Eh, I don't know ... Too too. I'll try again.
The sky was the most perfect shade of blue today. I woke up with the knowledge that today would be a good day. A day for puzzle pieces to snap into place, for long-lost objects to be found, epiphanies gained.
To my utter surprise and joy, I wasn't disappointed.
Work was good -- the students were on task, they actually laughed at my corny jokes, and they asked all the right questions. Days like today make my joke of a paycheck seem (almost) worthwhile.

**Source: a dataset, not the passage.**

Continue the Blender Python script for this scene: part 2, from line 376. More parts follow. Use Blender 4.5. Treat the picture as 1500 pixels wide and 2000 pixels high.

And I saw a great film on DVD this afternoon, this Japanese film called "Millennium Actress." It was beautiful and heart-wrenching in that way that makes you want to jump up in the middle of the movie and write. (Read: I sometimes do this, to the bemusement of the boyf.)
Speaking about writing, I got a good idea this morning in the shower (where I do my best thinking) about this story I've been stuck on for days. I thought I had lost the strand, but it wasn't lost -- it just wasn't where I expected it to be.
So all in all, it was a pretty good day. What's interesting about today is that yesterday, I was feeling a bit blue. For no reason really at all, I was prone to tears and sensitive to every little thing. I felt like a walking open sore -- everything stung, everything felt like an affront.
So I was tempted to close myself, to shut myself in today. I'm glad I didn't. I would've missed this good day.
Diary, I need to remember to be more open. To receive life as it comes. I know I can be too sensitive sometimes. There's a line from a Tori Amos song I love,"My heart is like the ocean / It gets in the way." I think I love those lyrics partly because they mirror how I see myself.
I need to stop thinking of my heart as an obstacle. I need to realize that my heart is like the ocean, not because it gets in the way, but because it collects the drops of everyday. Because it has the power to give back, to provide rivers of truth and understanding.
I will remember to guide myself by its ebb and flow from now on, no matter what tomorrow brings.
2 comment(s):
i need to stop mentioning this, because i pretty much say it every time i comment on your blog, but I LOVE YOUR WRITING. *sigh* i think i'm going to need to get that out every time i comment.. and if i don't, you should know that it's a given.
now that THAT'S out of the way, i know what you mean about good days. for the longest time, i wandered around in a horrid stink of a mood, wondering, "when is something good going to happen to me?" have you ever felt that way? when you feel like everything horrible that's happening to you hasn't been influenced by you, necessarily, but that everyone around you (God included) has just decided to have a laugh at your expense? i'm pretty sure everyone's felt that way at least once. anyway, it took about a week of being completely AWFUL (and probably more than a month of being apathetic) for me to realise that it really WAS just me. we forget how powerful we are, how greatly we, ourselves, influence the way we feel. after about a million mental slaps, i decided to just be happy. and it worked. ridiculous, i know, and typically anticlimactic, but it was just what i needed. the next day was normal and beautiful. when you've taken life for granted for so long, little things like sunshine or falling leaves or a hug mean so much :)
sorry for the essay! :)
Oh, please, I read essays all day -- remember I'm an English teacher. :)
And I know exactly what you mean; ultimately, we determine our good days from our bad. I truly believe our brain is the strongest organ we own, as it has the power to control our life, if we so allow it.